WRITTEN INSTRUCTION:
Will you quote precisely the lines that run from the top of the material below to the line containing "PI = math.pi", both ends included?

DATASET EXCERPT:
- - -

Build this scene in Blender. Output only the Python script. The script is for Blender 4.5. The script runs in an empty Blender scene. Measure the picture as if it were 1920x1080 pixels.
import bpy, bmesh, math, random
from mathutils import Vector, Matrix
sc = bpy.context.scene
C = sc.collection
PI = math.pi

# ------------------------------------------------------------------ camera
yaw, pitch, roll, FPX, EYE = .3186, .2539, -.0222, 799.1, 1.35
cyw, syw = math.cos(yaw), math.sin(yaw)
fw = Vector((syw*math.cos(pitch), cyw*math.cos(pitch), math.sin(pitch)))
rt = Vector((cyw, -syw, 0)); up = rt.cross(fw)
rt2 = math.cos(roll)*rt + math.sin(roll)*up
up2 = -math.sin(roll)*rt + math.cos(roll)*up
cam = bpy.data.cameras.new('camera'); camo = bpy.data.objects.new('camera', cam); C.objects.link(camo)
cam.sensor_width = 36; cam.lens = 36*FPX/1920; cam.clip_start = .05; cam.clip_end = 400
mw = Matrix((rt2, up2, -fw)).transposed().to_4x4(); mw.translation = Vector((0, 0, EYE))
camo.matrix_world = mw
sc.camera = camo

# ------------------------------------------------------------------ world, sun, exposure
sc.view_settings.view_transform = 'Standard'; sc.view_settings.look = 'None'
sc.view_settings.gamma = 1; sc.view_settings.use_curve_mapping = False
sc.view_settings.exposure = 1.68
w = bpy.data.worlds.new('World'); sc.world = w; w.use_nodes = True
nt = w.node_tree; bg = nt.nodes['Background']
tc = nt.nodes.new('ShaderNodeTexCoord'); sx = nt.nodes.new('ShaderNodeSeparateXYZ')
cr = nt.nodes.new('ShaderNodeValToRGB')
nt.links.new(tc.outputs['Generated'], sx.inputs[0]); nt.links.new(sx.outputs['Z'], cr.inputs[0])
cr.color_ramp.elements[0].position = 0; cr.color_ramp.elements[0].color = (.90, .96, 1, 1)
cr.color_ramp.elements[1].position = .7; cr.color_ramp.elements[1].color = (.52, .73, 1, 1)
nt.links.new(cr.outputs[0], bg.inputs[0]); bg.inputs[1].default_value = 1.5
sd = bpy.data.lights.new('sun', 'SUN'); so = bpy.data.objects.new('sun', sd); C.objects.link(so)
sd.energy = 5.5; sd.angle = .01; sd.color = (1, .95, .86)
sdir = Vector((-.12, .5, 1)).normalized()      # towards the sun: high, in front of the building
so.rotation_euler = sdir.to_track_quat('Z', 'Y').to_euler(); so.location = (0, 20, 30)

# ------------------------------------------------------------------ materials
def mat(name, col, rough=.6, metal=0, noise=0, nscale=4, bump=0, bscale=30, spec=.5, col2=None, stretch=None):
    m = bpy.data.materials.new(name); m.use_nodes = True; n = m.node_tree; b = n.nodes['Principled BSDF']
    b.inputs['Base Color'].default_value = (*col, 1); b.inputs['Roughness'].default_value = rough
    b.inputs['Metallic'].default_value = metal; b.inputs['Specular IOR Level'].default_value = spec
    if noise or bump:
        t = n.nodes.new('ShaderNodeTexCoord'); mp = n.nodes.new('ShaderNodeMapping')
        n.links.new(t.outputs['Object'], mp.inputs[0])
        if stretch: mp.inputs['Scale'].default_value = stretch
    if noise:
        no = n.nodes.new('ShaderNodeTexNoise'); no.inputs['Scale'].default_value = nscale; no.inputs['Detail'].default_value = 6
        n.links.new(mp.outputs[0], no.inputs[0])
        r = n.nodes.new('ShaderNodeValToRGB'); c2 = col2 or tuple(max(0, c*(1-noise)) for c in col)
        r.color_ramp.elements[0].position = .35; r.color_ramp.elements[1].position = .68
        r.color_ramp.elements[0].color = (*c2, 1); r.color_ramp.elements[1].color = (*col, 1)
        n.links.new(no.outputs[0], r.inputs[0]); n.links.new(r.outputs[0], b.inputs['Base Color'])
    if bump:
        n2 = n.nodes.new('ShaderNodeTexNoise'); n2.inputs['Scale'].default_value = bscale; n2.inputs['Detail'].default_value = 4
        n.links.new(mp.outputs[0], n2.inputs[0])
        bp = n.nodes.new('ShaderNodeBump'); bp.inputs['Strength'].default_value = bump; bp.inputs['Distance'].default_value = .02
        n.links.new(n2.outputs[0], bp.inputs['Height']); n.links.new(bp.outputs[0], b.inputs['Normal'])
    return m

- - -

EXERCISE RESPONSE:
Build this scene in Blender. Output only the Python script. The script is for Blender 4.5. The script runs in an empty Blender scene. Measure the picture as if it were 1920x1080 pixels.
import bpy, bmesh, math, random
from mathutils import Vector, Matrix
sc = bpy.context.scene
C = sc.collection
PI = math.pi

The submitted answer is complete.